Il est temps de mettre en place un système d’orientation plus juste, plus transparent, et mieux adapté aux réalités de chaque étudiant. L’objectif n’est pas de limiter les ambitions, mais de mieux guider les jeunes vers les filières et les établissements où ils ont les meilleures chances de réussite.

Le privé comme complément, pas comme concurrence

L’État continue d’orienter des bacheliers vers des établissements privés, ce qui est loin d’être un plan B car ces structures peuvent offrir une formation de qualité, à condition d’être bien encadrées.
L’État subventionne ces orientations, à hauteur d’environ 400 000 FCFA par étudiant et par an. Cela reste bien inférieur au coût global d’un étudiant dans une université publique (près de 1,5 million FCFA par an). Mieux utiliser cette possibilité pourrait à la fois soulager nos universités publiques, améliorer l’accompagnement des étudiants, et réaliser des économies.

Une orientation mieux organisée, des gains pour tous

Imaginons un système où :
• Les bacheliers sont orientés vers le public ou le privé en fonction de leur profil et des capacités disponibles ;
• L’État prend en charge les frais des étudiants orientés vers des établissements privés accrédités et bien évalués ;
• Les universités publiques accueillent en priorité les étudiants aux profils correspondant à leurs filières, tout en conservant un rôle de moteur de l’égalité des chances.
Résultat : moins d’encombrement des universités, plus de réussite, et des économies réinjectées dans le système éducatif.

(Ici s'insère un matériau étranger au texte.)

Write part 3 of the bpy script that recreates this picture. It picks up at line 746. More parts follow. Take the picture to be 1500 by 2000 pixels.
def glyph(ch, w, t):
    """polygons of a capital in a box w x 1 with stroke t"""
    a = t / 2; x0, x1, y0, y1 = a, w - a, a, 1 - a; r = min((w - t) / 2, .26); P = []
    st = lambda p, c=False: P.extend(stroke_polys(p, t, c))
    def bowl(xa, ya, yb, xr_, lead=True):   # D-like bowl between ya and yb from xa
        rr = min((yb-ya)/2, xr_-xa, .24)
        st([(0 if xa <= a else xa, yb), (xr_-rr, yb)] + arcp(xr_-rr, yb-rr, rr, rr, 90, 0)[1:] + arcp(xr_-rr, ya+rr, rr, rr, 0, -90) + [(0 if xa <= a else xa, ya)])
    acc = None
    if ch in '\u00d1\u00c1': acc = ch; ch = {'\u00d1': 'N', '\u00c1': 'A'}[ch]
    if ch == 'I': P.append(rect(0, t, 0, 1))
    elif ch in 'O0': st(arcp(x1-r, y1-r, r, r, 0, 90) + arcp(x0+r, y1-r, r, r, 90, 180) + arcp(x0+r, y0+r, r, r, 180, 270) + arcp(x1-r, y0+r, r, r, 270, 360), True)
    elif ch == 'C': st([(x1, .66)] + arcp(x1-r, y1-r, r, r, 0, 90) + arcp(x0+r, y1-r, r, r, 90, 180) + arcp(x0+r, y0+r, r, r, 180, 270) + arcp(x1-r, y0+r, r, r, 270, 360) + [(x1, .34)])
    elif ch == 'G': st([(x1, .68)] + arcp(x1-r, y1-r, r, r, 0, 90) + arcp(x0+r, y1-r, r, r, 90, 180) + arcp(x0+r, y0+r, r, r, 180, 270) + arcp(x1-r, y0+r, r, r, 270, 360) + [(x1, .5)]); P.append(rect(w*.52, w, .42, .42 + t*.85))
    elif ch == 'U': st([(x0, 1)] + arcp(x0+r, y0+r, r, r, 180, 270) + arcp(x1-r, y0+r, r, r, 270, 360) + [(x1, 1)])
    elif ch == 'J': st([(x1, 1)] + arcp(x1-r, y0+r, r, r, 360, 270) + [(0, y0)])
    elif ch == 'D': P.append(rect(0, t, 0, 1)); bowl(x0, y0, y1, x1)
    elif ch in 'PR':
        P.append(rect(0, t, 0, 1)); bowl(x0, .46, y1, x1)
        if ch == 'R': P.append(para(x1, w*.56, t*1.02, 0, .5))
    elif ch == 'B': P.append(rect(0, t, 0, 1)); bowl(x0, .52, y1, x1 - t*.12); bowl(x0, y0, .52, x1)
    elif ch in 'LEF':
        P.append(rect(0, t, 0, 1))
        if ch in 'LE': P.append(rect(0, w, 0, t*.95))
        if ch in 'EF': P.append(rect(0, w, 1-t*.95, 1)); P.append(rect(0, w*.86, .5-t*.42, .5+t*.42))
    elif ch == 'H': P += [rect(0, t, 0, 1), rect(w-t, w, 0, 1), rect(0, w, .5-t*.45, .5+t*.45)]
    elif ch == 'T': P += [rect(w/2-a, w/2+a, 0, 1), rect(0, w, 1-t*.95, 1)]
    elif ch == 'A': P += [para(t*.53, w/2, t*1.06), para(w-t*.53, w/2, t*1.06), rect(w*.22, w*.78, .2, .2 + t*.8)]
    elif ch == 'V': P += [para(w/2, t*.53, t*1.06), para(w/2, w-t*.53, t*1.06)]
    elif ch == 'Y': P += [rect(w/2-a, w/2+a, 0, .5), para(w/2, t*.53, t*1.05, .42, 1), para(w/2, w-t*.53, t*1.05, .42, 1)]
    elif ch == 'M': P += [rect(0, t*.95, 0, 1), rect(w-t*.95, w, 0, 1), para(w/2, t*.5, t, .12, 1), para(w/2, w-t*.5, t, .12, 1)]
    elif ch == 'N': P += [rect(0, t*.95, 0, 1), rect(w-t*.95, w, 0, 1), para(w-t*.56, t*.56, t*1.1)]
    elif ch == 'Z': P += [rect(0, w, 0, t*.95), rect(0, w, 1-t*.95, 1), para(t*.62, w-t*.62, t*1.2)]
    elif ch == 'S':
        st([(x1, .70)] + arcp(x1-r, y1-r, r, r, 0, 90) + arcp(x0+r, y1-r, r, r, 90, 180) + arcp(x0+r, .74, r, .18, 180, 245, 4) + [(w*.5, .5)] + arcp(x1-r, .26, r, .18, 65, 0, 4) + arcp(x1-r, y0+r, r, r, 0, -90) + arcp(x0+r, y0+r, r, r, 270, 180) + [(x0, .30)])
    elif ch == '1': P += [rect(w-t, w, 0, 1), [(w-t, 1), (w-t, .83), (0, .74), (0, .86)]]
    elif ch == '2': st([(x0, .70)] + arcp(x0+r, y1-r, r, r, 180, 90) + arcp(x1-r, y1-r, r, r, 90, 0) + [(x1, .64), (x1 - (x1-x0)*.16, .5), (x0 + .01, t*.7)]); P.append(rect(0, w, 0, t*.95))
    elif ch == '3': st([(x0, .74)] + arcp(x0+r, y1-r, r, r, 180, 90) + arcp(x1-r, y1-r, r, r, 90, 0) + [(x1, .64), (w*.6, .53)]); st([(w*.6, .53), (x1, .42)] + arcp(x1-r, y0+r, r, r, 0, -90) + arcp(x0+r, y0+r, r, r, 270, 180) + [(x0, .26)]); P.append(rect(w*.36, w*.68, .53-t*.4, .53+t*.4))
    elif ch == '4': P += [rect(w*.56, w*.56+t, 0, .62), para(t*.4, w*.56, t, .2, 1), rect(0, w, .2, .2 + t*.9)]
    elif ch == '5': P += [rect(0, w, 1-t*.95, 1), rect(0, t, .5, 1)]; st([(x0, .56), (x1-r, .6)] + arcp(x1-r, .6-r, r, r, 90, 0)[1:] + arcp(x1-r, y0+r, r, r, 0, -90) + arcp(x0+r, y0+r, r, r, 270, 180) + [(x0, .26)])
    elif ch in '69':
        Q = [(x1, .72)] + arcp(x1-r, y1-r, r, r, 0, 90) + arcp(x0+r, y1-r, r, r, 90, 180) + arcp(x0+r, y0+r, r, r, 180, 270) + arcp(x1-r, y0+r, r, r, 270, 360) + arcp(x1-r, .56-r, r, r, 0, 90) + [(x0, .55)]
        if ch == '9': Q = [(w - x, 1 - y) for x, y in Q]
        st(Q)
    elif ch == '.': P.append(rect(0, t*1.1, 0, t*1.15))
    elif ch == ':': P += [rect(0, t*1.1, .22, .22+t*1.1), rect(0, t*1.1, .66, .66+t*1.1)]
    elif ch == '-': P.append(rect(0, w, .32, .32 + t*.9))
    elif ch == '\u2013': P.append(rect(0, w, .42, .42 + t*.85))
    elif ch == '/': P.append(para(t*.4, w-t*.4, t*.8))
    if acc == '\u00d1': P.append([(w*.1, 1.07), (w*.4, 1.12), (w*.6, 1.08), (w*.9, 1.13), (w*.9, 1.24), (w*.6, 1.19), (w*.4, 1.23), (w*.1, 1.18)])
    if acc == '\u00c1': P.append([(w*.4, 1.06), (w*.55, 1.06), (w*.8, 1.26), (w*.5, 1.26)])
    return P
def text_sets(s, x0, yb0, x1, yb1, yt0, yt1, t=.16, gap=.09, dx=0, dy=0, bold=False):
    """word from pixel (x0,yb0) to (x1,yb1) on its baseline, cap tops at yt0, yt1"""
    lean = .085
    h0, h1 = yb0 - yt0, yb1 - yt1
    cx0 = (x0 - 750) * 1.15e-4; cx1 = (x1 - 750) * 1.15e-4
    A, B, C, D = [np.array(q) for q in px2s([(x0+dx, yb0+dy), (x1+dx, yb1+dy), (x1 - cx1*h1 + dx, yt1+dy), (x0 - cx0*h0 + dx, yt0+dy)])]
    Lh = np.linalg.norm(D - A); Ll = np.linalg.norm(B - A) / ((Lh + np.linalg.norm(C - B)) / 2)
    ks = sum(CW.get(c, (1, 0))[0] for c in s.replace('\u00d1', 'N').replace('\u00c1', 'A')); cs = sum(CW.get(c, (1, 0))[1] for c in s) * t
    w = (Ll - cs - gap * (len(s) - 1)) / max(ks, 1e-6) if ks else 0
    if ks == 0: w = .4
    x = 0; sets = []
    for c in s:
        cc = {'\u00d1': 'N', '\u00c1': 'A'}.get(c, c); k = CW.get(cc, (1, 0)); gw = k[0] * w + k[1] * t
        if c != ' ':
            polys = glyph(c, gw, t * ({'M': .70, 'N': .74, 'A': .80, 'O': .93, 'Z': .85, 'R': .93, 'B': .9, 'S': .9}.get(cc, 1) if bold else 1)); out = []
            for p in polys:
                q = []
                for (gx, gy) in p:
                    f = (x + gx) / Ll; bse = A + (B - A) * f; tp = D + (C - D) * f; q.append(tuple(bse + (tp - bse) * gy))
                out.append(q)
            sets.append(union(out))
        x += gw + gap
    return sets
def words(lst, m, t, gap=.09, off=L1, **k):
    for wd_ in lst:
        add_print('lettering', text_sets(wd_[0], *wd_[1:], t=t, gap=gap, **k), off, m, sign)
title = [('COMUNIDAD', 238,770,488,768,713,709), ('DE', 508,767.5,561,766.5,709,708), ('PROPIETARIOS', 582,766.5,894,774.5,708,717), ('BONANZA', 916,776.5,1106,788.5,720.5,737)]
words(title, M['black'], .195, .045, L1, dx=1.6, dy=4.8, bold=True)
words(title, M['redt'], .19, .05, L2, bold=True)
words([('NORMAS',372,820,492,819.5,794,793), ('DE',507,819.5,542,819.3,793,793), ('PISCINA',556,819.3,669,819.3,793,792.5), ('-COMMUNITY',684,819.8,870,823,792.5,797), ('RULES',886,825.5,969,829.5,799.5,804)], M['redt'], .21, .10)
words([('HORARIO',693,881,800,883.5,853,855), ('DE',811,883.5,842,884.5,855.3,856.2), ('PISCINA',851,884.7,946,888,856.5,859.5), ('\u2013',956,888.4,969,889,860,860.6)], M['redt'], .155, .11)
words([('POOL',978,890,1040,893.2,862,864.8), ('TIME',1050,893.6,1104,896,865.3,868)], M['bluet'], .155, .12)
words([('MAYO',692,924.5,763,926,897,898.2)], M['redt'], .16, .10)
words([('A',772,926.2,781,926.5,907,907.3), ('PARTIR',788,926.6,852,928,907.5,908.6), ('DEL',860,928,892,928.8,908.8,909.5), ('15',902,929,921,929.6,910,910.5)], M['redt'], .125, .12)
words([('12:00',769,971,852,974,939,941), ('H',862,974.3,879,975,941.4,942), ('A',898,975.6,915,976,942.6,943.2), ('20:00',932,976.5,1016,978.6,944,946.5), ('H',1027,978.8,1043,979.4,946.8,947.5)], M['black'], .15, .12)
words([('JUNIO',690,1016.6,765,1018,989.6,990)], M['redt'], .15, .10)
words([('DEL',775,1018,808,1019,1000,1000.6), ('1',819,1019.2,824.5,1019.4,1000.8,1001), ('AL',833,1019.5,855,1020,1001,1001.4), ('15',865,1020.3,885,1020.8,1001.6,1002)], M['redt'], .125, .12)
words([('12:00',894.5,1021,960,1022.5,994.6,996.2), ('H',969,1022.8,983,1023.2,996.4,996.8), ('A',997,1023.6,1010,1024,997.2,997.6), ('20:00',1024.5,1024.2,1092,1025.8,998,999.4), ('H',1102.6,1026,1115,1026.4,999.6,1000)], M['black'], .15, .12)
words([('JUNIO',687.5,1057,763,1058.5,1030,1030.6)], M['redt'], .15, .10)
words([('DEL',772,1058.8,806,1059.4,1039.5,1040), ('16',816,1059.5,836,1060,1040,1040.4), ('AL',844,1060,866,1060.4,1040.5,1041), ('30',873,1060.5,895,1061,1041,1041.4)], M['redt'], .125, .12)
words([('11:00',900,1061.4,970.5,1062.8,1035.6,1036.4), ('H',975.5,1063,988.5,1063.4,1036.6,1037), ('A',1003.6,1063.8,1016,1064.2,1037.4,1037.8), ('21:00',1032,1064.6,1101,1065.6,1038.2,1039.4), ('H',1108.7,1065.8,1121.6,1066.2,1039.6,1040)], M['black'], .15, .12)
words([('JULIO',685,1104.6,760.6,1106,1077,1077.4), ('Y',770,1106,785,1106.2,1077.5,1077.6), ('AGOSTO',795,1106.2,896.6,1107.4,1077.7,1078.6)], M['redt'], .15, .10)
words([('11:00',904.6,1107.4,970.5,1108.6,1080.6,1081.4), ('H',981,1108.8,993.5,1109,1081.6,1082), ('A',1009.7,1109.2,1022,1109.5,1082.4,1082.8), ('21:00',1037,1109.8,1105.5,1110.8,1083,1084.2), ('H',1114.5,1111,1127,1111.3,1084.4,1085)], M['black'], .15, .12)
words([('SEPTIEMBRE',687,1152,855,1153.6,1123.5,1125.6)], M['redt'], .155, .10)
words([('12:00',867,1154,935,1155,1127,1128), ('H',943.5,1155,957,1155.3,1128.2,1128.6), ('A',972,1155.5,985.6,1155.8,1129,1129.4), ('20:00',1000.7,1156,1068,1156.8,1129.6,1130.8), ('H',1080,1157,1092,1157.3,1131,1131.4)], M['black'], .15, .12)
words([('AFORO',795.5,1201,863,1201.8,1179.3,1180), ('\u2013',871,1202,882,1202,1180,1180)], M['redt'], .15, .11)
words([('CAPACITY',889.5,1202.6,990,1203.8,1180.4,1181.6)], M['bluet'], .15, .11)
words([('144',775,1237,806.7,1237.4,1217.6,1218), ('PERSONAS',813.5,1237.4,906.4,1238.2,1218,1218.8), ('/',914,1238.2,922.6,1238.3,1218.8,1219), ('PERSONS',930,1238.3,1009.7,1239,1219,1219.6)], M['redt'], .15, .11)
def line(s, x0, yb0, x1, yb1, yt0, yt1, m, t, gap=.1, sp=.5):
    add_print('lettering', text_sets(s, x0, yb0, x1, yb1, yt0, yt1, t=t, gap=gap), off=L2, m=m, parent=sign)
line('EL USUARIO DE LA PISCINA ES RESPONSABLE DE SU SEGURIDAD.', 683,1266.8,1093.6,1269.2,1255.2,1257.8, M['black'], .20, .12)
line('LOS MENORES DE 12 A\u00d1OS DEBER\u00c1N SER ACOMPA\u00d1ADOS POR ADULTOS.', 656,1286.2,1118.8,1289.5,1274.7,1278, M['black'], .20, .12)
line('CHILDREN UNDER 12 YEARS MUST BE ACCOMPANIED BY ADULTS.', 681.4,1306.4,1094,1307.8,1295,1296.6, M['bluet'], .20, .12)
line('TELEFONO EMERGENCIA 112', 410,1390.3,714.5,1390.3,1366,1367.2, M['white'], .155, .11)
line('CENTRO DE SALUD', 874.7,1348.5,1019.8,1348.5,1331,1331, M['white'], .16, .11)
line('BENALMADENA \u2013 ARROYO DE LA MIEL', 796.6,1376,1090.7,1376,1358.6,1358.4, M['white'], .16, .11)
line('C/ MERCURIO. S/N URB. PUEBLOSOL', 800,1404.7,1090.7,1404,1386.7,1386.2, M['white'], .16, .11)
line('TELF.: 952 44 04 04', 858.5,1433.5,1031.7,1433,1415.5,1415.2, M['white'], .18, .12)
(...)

Un exemple chiffré : des économies possibles

Prenons l’exemple de l’orientation des étudiants vers les établissements d’enseignement supérieur privé. Lorsqu’un contingent de 10 000 étudiants est orienté vers le privé, l’État engage environ 4 milliards de francs CFA en subventions. En comparaison, si ces mêmes étudiants avaient été accueillis dans le public, le coût aurait été d’environ 15 milliards de francs CFA. Cela représente donc une économie nette de 11 milliards de francs CFA pour le système.
En étendant ce raisonnement, orienter 20 000 étudiants vers le privé coûterait à l’État 8 milliards de francs CFA, contre 30 milliards de francs CFA dans le public, soit une économie globale de 22 milliards de francs CFA. Pour 30 000 étudiants, l’économie atteindrait 33 milliards de francs CFA, les subventions au privé s’élevant à 12 milliards, contre un coût de 45 milliards dans le public.
Ces chiffres illustrent clairement qu’une politique d’orientation plus efficiente, accompagnée d’un appui ciblé aux établissements privés de qualité, peut engendrer des bénéfices significatifs pour l’ensemble du système d’enseignement supérieur.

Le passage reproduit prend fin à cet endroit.